Teacher Resource
Totalitarianism Lesson Plan from WIDE ANGLE: WINDOW INTO GLOBAL HISTORY
Course, Subject
Global History and Geography, Social Studies, Social Studies
Grade Levels
Commencement, 9th Grade, 10th Grade
Description
This lesson plan from WIDE ANGLE: WINDOW INTO GLOBAL HISTORY provides several learning activities to use with students to discuss totalitarianism- focusing on North Korea.

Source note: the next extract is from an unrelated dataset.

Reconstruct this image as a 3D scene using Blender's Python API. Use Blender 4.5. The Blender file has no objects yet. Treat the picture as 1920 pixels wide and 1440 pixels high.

This lesson will begin with an introductory activity that draws on students' prior knowledge to discuss, "How does a society create social and political order?" After brainstorming the characteristics of totalitarianism, the class will be divided into groups to locate historical examples and create a Document Based Question to share with their classmates. Students will next examine excerpts from the WIDE ANGLE film "A State of Mind" (2003) to see how the characteristics of totalitarian societies still operate today in North Korea. As a culminating activity, students will analyze editorials on North Korea's nuclear program from newspapers around the world, formulate their own opinions, and write a Letter to the Editor of their local newspaper.
Background Information:
The post-Renaissance world saw the nation-state mature and confront the issue of how to control the lives of its citizens. Two models of political organization, democratic and authoritarian, gradually developed. During the twentieth century, as some nations granted individuals and groups more and more rights, ideology and modern technology enabled authoritarian governments to gain ever more control, until community interest dominated the individual and totalitarianism was born. Although Nazi Germany and the Soviet Union have passed into history and there are cracks in the total control of the People's Republic of China, North Korea still retains all of the characteristics of totalitarianism. Still technically at war with the United Nations Forces, it poses a threat to the world at large with its developing nuclear program. At the same time it continues to threaten its perceived enemies. Very few foreigners have been able to visit and record life in the Democratic People's Republic of Korea (the official name of North Korea), and the nation remains largely unknown to outsiders.
Website(s)
WIDE ANGLE: WINDOW INTO GLOBAL HISTORY
WIDE ANGLE: Lesson Plans
Learning Objectives
Students will:
- Utilize prior knowledge to compare and contrast various political systems throughout the world in terms of their ideologies, structures, functions, decision-making processes, citizenship roles, and political cultures;
- Locate, categorize, and synthesize examples from multiple sources into an essay;
- Analyze images and print documents to draw conclusions;
- Create an original Document Based Essay Question;
- Analyze important events and developments in world history through the eyes and practices of those who were there;
- Study an international dispute from multiple perspectives;
- Present an informed viewpoint on a controversial issue in a Letter to the Editor.